JERUSALEM (JTA) — The Eulogizer is a new column (soon-to-be blog) that highlights the life accomplishments of famous and not-so-famous Jews who have passed away recently. Learn about their achievements, honor their memories and celebrate Jewish lives well lived with The Eulogizer. Write to the Eulogizer at eulogizer@jta.org. Read previous columns here.
Americans for a Safe Israel founder
Herbert Zweibon, founder and president of Americans for a Safe Israel, died Jan. 19 at 84.
Zweibon was a supporter of Jewish communities in the West Bank and a “territorially defensible Israel.” His career as an outspoken defender of a Jabotinsky-style “Greater Israel” won him praise from settler groups and others. Hebron community spokesman David Wilder called Zweibon “a righteous man” and “a true giant of pro-Israel activism in America.”
Zweibon was “an ideological disciple” of the Revisionist-Zionist leader Ze’ev Jabotinsky and a pioneer of outreach to evangelical Christians for support of Israel.
In an essay he completed shortly before his death, Zweibon wrote: “Israel must stop going along with the damaging diplomatic game it has been playing since Oslo.
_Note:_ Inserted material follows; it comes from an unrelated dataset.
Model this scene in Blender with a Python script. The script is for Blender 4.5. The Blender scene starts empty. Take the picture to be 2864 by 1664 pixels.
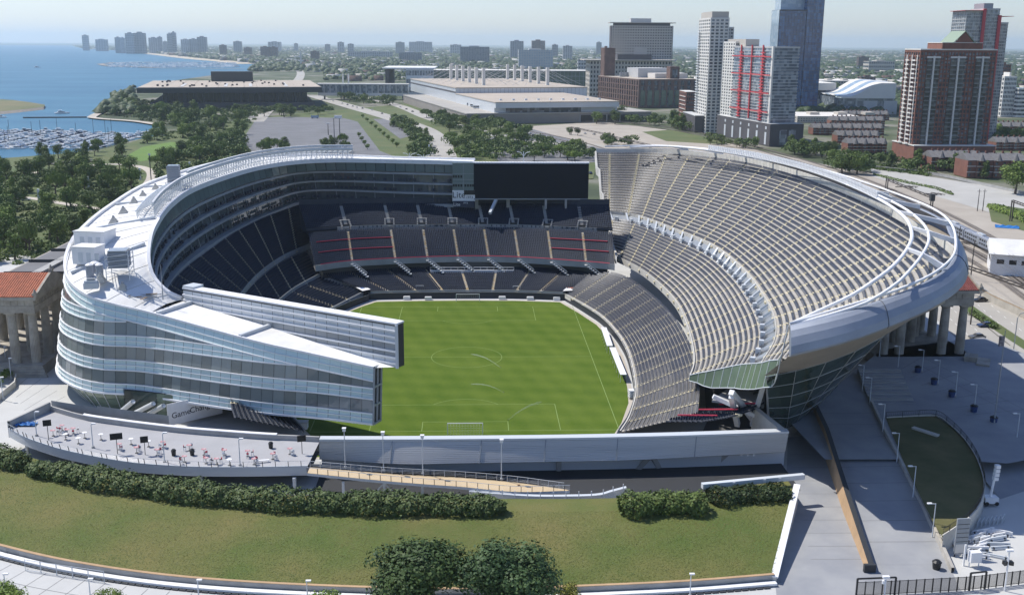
import bpy, math, random
import numpy as np
from mathutils import Vector, Matrix

S = bpy.context.scene
COL = S.collection
rng = random.Random(7)
nrng = np.random.default_rng(11)

# ------------------------------------------------------------------ camera
F_PX, PITCH, YAW, ROLL = 2919.27, 0.238658, 0.0377874, 0.0061160
CAM = np.array([1.856, -260.668, 79.396])
_fw = np.array([math.sin(YAW)*math.cos(PITCH), math.cos(YAW)*math.cos(PITCH), -math.sin(PITCH)])
_r = np.array([math.cos(YAW), -math.sin(YAW), 0.0])
_u = np.cross(_r, _fw)
_rx = math.cos(ROLL)*_r + math.sin(ROLL)*_u
_ux = -math.sin(ROLL)*_r + math.cos(ROLL)*_u
cam_data = bpy.data.cameras.new('camera')
cam = bpy.data.objects.new('camera', cam_data)
COL.objects.link(cam)
cam_data.sensor_width = 36.0
cam_data.lens = 36.0*F_PX/2864.0
cam_data.clip_start = 1.0
cam_data.clip_end = 80000.0
M = Matrix(((_rx[0], _ux[0], -_fw[0], CAM[0]), (_rx[1], _ux[1], -_fw[1], CAM[1]),
            (_rx[2], _ux[2], -_fw[2], CAM[2]), (0, 0, 0, 1)))
cam.matrix_world = M
S.camera = cam

# ------------------------------------------------------------------ light
SUN_EL, SUN_AZ = math.radians(55.0), math.radians(30.0)     # shadows run towards (+cos az, -sin az)
world = bpy.data.worlds.new('World')
S.world = world
world.use_nodes = True
wn = world.node_tree
bg = wn.nodes['Background']
sky = wn.nodes.new('ShaderNodeTexSky')
sky.sky_type = 'NISHITA'
sky.sun_disc = False
sky.sun_elevation = SUN_EL
to_sun = Vector((-math.cos(SUN_AZ)*math.cos(SUN_EL), math.sin(SUN_AZ)*math.cos(SUN_EL), math.sin(SUN_EL)))
sky.sun_rotation = math.atan2(to_sun.x, to_sun.y)
sky.altitude = 180.0
sky.air_density = 1.0
sky.dust_density = 0.4
sky.ozone_density = 1.0
tint = wn.nodes.new('ShaderNodeMix')
tint.data_type = 'RGBA'; tint.blend_type = 'MULTIPLY'
tint.inputs[0].default_value = 1.0
tint.inputs[7].default_value = (0.93, 0.98, 1.19, 1.0)       # cooler than the model's horizon
wn.links.new(sky.outputs[0], tint.inputs[6])
wn.links.new(tint.outputs[2], bg.inputs[0])
bg.inputs[1].default_value = 0.108
sun_d = bpy.data.lights.new('sun', 'SUN')
sun_d.energy = 4.3
sun_d.angle = math.radians(0.5)
sun_d.color = (1.0, 0.955, 0.88)
sun = bpy.data.objects.new('sun', sun_d)
COL.objects.link(sun)
sun.rotation_euler = to_sun.to_track_quat('Z', 'Y').to_euler()
sun.location = (0, 0, 500)
S.view_settings.view_transform = 'Standard'
S.view_settings.look = 'None'
S.view_settings.exposure = 0.22
S.view_settings.gamma = 1.0
S.view_settings.use_curve_mapping = False
S.render.engine = 'CYCLES'
S.cycles.max_bounces = 6
S.cycles.diffuse_bounces = 3
S.cycles.glossy_bounces = 3
S.cycles.transmission_bounces = 2
S.cycles.volume_bounces = 2
S.cycles.use_adaptive_sampling = True
S.cycles.adaptive_threshold = 0.02
S.cycles.use_denoising = True

# ------------------------------------------------------------------ survey: where a sight line of the photograph meets a level
SC = 2864.0/2520.0


def ray(a, b):
    return _fw + _rx*((a*SC-1432)/F_PX) - _ux*((b*SC-832)/F_PX)


def G(a, b, z=0.0):
    d = ray(a, b)
    return CAM + d*((z-CAM[2])/d[2])


def GD(a, b, dist):
    d = ray(a, b)
    return CAM + d*(dist/math.hypot(d[0], d[1]))


def proj(p):
    d = np.asarray(p, float)-CAM
    k = d @ _fw
    return (1432+F_PX*(d @ _rx)/k)/SC, (832-F_PX*(d @ _ux)/k)/SC


def zat(x, y, v):
    """height of the point above (x, y) seen on picture row v"""
    lo, hi = -20.0, 900.0
    for _ in range(50):
        m = (lo+hi)/2
        if proj((x, y, m))[1] > v:
            lo = m
        else:
            hi = m
    return lo


# ------------------------------------------------------------------ objects
def new_mesh(name, verts, faces, mats, idx=None, smooth=False):
    me = bpy.data.meshes.new(name)
    if isinstance(verts, np.ndarray) and isinstance(faces, np.ndarray):
        nv, nf, k = len(verts), len(faces), faces.shape[1]
        me.vertices.add(nv)
        me.vertices.foreach_set('co', verts.astype(np.float32).ravel())
        me.loops.add(nf*k)
        me.loops.foreach_set('vertex_index', faces.astype(np.int32).ravel())
        me.polygons.add(nf)
        me.polygons.foreach_set('loop_start', np.arange(0, nf*k, k, dtype=np.int32))
        me.update(calc_edges=True)
    else:
        me.from_pydata([tuple(v) for v in verts], [], [tuple(f) for f in faces])
    for m in (mats if isinstance(mats, (list, tuple)) else [mats]):
        me.materials.append(m)
    if idx is not None:
        me.polygons.foreach_set('material_index', np.asarray(idx, dtype=np.int32))
    if smooth:
        me.polygons.foreach_set('use_smooth', np.ones(len(me.polygons), dtype=bool))
    me.update()
    return me


def link(name, data, parent=None, loc=(0, 0, 0), rot=(0, 0, 0), label=None, cat=None, group=None, kind=None):
    o = bpy.data.objects.new(name, data)
    COL.objects.link(o)
    o.parent = parent
    o.location = loc
    o.rotation_euler = rot
    if label: o['label'] = label
    if cat: o['category'] = cat
    if group: o['group'] = group
    if kind: o['kind'] = kind
    return o


def thing(name, label, cat, loc=(0, 0, 0), rz=0.0, group=None):
    o = link(name, None, None, loc, (0, 0, rz), label, cat, group)
    o.empty_display_size = 0.5
    return o


def copy_tree(o, parent=None):
    c = o.copy()
    COL.objects.link(c)
    c.parent = parent
    for ch in o.children:
        copy_tree(ch, c)
    return c


class MB:
    """collects faces for ONE mesh object"""
    def __init__(s):
        s.v, s.f, s.i, s.cur = [], [], [], 0

    def mat(s, k):
        s.cur = k
        return s

    def poly(s, pts):
        n = len(s.v)
        s.v += [tuple(p) for p in pts]
        s.f.append(tuple(range(n, n+len(pts))))
        s.i.append(s.cur)
        return s

    def box(s, x0, x1, y0, y1, z0, z1):
        return s.hexa([(x0, y0), (x1, y0), (x1, y1), (x0, y1)], z0, z1)

    def hexa(s, ring, z0, z1, top=None):
        """prism over a plan ring (counter-clockwise); z1/z0 numbers or lists; top: other ring at the top"""
        n = len(ring)
        b = len(s.v)
        zz0 = z0 if isinstance(z0, (list, tuple)) else [z0]*n
        zz1 = z1 if isinstance(z1, (list, tuple)) else [z1]*n
        t = top or ring
        s.v += [(ring[k][0], ring[k][1], zz0[k]) for k in range(n)]
        s.v += [(t[k][0], t[k][1], zz1[k]) for k in range(n)]
        s.f.append(tuple(b+k for k in range(n))[::-1])
        s.f.append(tuple(b+n+k for k in range(n)))
        for k in range(n):
            j = (k+1) % n
            s.f.append((b+k, b+j, b+n+j, b+n+k))
        s.i += [s.cur]*(n+2)
        return s

    def obox(s, c, ax, hx, hy, z0, z1):
        """box turned in plan: centre c, unit direction ax, half lengths hx along it, hy across it"""
        a = np.array(ax[:2], float)
        a = a/np.linalg.norm(a)
        p = np.array([-a[1], a[0]])
        c = np.array(c[:2], float)
        return s.hexa([c-a*hx-p*hy, c+a*hx-p*hy, c+a*hx+p*hy, c-a*hx+p*hy], z0, z1)

    def bar(s, p, q, r, r2=None, up=None):
        """square bar between two points"""
        p, q = np.array(p, float), np.array(q, float)
        d = q-p
        L = np.linalg.norm(d)
        if L < 1e-6: return s
        d = d/L
        a = np.cross(d, (0, 0, 1) if abs(d[2]) < .95 else (1, 0, 0))
        a = a/np.linalg.norm(a)
        c = np.cross(d, a)
        r2 = r if r2 is None else r2
        b = len(s.v)
        for o, rr in ((p, r), (q, r2)):
            for (i, j) in ((-1, -1), (1, -1), (1, 1), (-1, 1)):
                s.v.append(tuple(o+a*i*rr+c*j*rr))
        for f in ((3, 2, 1, 0), (4, 5, 6, 7), (0, 1, 5, 4), (1, 2, 6, 5), (2, 3, 7, 6), (3, 0, 4, 7)):
            s.f.append(tuple(b+k for k in f)); s.i.append(s.cur)
        return s

    def tube(s, pts, r, n=6, cap=True):
        """round tube along a line of points; r a number or one per point"""
        P = [np.array(p, float) for p in pts]
        rr = r if isinstance(r, (list, tuple)) else [r]*len(P)
        b = len(s.v)
        for k, p in enumerate(P):
            d = P[min(k+1, len(P)-1)]-P[max(k-1, 0)]
            d = d/(np.linalg.norm(d)+1e-9)
            a = np.cross(d, (0, 0, 1) if abs(d[2]) < .95 else (1, 0, 0))
            a = a/np.linalg.norm(a)
            c = np.cross(d, a)
            for j in range(n):
                t = 2*math.pi*j/n
                s.v.append(tuple(p+(a*math.cos(t)+c*math.sin(t))*rr[k]))
        for k in range(len(P)-1):
            for j in range(n):
                j2 = (j+1) % n
                s.f.append((b+k*n+j, b+k*n+j2, b+(k+1)*n+j2, b+(k+1)*n+j)); s.i.append(s.cur)
        if cap:
            s.f.append(tuple(b+j for j in range(n))); s.i.append(s.cur)
            e = b+(len(P)-1)*n
            s.f.append(tuple(e+j for j in range(n))[::-1]); s.i.append(s.cur)
        return s

    def loft(s, A, B):
        """strip of quads between two lines of equal length"""
        n = len(A)
        b = len(s.v)
        s.v += [tuple(p) for p in A]+[tuple(p) for p in B]
        for k in range(n-1):
            s.f.append((b+k, b+k+1, b+n+k+1, b+n+k)); s.i.append(s.cur)
        return s

    def loft_rows(s, rows, closed=False):
        for A, B in zip(rows[:-1], rows[1:]):
            s.loft(A, B)
        return s

    def build(s, name, mats, parent=None, smooth=False, **kw):
        return link(name, new_mesh(name, s.v, s.f, mats, s.i, smooth), parent, **kw)


class Curve:
    """smooth line through points, read by t in 0..1 (even in length)"""
    def __init__(s, pts, n=400, smooth=True):
        P = np.array(pts, float)
        if smooth and len(P) > 2:
            Q = np.vstack([2*P[0]-P[1], P, 2*P[-1]-P[-2]])
            out = []
            m = max(4, n//(len(P)-1))
            for k in range(1, len(Q)-2):
                p0, p1, p2, p3 = Q[k-1], Q[k], Q[k+1], Q[k+2]
                t = np.linspace(0, 1, m, endpoint=False)[:, None]
                out.append(.5*((2*p1)+(-p0+p2)*t+(2*p0-5*p1+4*p2-p3)*t**2+(-p0+3*p1-3*p2+p3)*t**3))
            P = np.vstack(out+[P[-1:]])
        s.P = P
        d = np.r_[0, np.cumsum(np.linalg.norm(np.diff(P, axis=0), axis=1))]
        s.L = d[-1]
        s.d = d/d[-1]

    def __call__(s, t):
        t = np.asarray(t, float)
        return np.stack([np.interp(t, s.d, s.P[:, k]) for k in range(s.P.shape[1])], -1)

    def pts(s, n, a=0.0, b=1.0):
        return s(np.linspace(a, b, n))


# ------------------------------------------------------------------ materials
def mat(name, col, rough=0.8, metal=0.0, var=0.0, scale=1.0, col2=None, bump=0.0, bscale=None, spec=0.5, detail=4.0, obj_rand=0.0, coord='Object', stretch=None):
    m = bpy.data.materials.new(name)
    m.use_nodes = True
    nt = m.node_tree
    p = nt.nodes['Principled BSDF']
    p.inputs['Roughness'].default_value = rough
    p.inputs['Metallic'].default_value = metal
    p.inputs['Specular IOR Level'].default_value = spec
    p.inputs['Base Color'].default_value = (*col, 1)
    tc = nt.nodes.new('ShaderNodeTexCoord')
    src = tc.outputs[coord]
    if coord == 'World':
        pass
    if stretch:
        mp = nt.nodes.new('ShaderNodeMapping')
        mp.inputs['Scale'].default_value = stretch
        nt.links.new(src, mp.inputs[0]); src = mp.outputs[0]
    out = None
    if var > 0 or col2:
        no = nt.nodes.new('ShaderNodeTexNoise')
        no.inputs['Scale'].default_value = scale
        no.inputs['Detail'].default_value = detail
        no.inputs['Roughness'].default_value = 0.6
        nt.links.new(src, no.inputs['Vector'])
        rp = nt.nodes.new('ShaderNodeValToRGB')
        rp.color_ramp.elements[0].position = 0.32
        rp.color_ramp.elements[1].position = 0.68
        c2 = col2 or tuple(min(1, c*(1+var)) for c in col)
        c1 = col if col2 else tuple(c*(1-var) for c in col)
        rp.color_ramp.elements[0].color = (*c1, 1)
        rp.color_ramp.elements[1].color = (*c2, 1)
        nt.links.new(no.outputs[0], rp.inputs[0])
        out = rp.outputs[0]
    if obj_rand > 0:
        oi = nt.nodes.new('ShaderNodeObjectInfo')
        hs = nt.nodes.new('ShaderNodeHueSaturation')
        mr = nt.nodes.new('ShaderNodeMapRange')
        mr.inputs['To Min'].default_value = 1-obj_rand
        mr.inputs['To Max'].default_value = 1+obj_rand
        nt.links.new(oi.outputs['Random'], mr.inputs[0])
        nt.links.new(mr.outputs[0], hs.inputs['Value'])
        if out is not None: nt.links.new(out, hs.inputs['Color'])
        else: hs.inputs['Color'].default_value = (*col, 1)
        out = hs.outputs[0]
    if out is not None:
        nt.links.new(out, p.inputs['Base Color'])
    if bump > 0:
        nb = nt.nodes.new('ShaderNodeTexNoise')
        nb.inputs['Scale'].default_value = bscale or scale*4
        nb.inputs['Detail'].default_value = 5
        nt.links.new(src, nb.inputs['Vector'])
        bp = nt.nodes.new('ShaderNodeBump')
        bp.inputs['Strength'].default_value = bump
        bp.inputs['Distance'].default_value = 0.3
        nt.links.new(nb.outputs[0], bp.inputs['Height'])
        nt.links.new(bp.outputs[0], p.inputs['Normal'])
    return m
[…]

It needs a spine, a strategy, a willingness to assert and confront the truth that there is no peace process — and to act accordingly, to implement its legitimate rights to its historic land.”
Zweibon ran the Z & R Management Corp. in New York City.
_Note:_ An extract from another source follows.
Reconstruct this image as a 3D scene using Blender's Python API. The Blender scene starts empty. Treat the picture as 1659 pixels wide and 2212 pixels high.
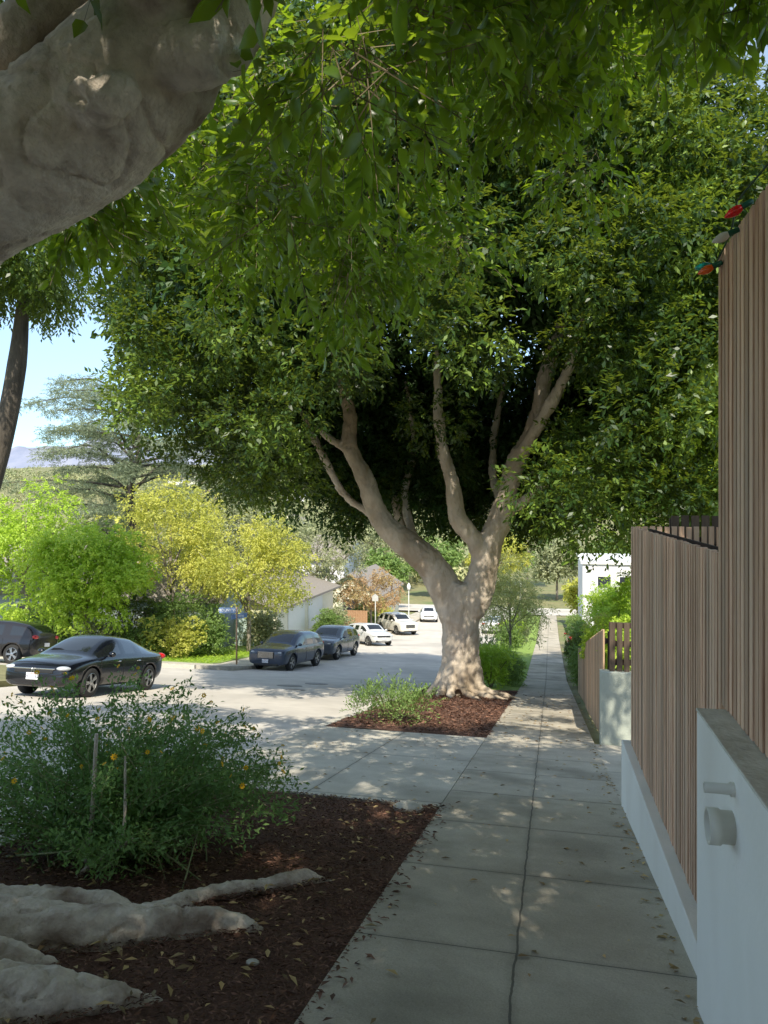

Former Red Army soldier, Holocaust survivor
Kusha Kriger, who went through the Holocaust as a Soviet Red Army soldier and remained in his homeland of Belarus until 1980, died Dec. 20 in Canada at 86. He had moved to Canada to be reunited with his long-lost brothers.
While Kriger was with the Red Army, his parents and most of his siblings and other relatives were murdered in the Minsk ghetto in Belarus, said his granddaughter, the writer Shlomit Kriger. In 2010, Shlomit Kriger dedicated a book she edited, "Marking Humanity: Stories, Poems, & Essays by Holocaust Survivors," to her grandfather.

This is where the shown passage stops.